INTERMEDIATE — Predict-then-Reveal
Q: In singles your Garchomp's Earthquake is an 11/16 KO on a target. Same game, now in doubles, that hit lands on both opponents (spread). On the target that was 11/16 — is it now easier or harder to KO?
…answer first…
A: Harder. Spread moves are ×0.75 per target in doubles, so the damage takes a 25% cut and that 11/16 can fall to a coin flip or fail outright. That's the live proof that singles math doesn't transfer to doubles.
ADVANCED — Now-Do-This: give yourself three damage-intuition reps in the Pokédex
Open the Pokédex (go to the Pokédex) and do this:
- Pick 3 Pokémon you'd want to use. Note their Attack / Sp. Atk base stats and their highest-power STAB move (remember STAB ×1.5).
- For each, pick an opponent you expect to face, look at its defensive base stats and HP, and judge by feel: is your hit a "guaranteed KO," a "probability KO," or a "can't KO"?

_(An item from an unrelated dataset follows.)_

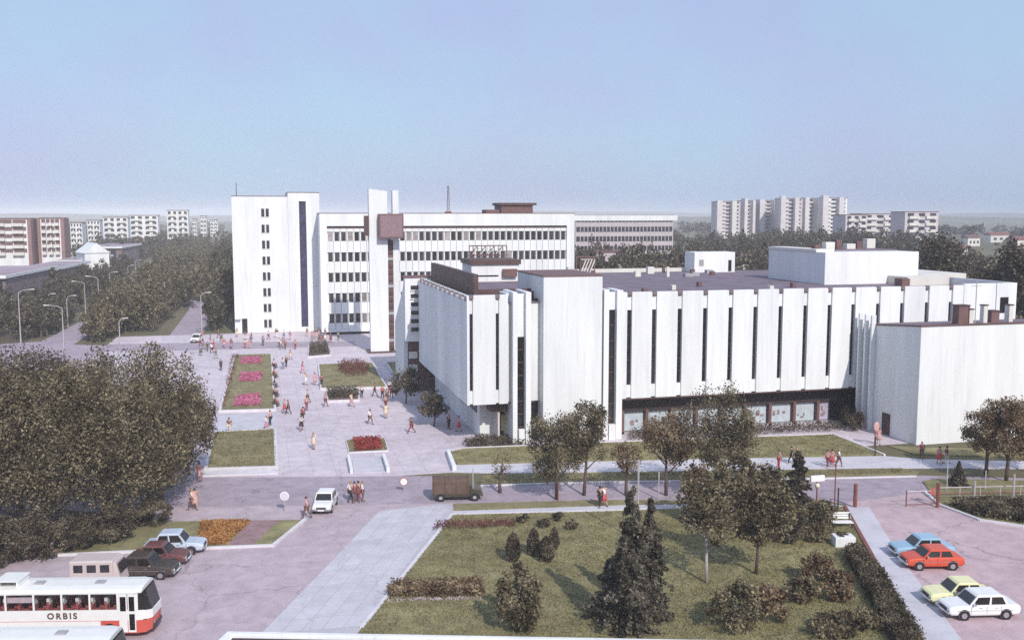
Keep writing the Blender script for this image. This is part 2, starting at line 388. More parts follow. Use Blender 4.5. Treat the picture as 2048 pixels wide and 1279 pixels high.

- Write your guesses down and verify them line by line in the next lesson on the damage calc. You'll see how often you overrated "I thought it would KO." After this rep, you stop seeing Pokémon as "does it look cool" and start seeing "who is it a 16/16 against, and who is it a 0/16 against." That's where the competitive brain starts.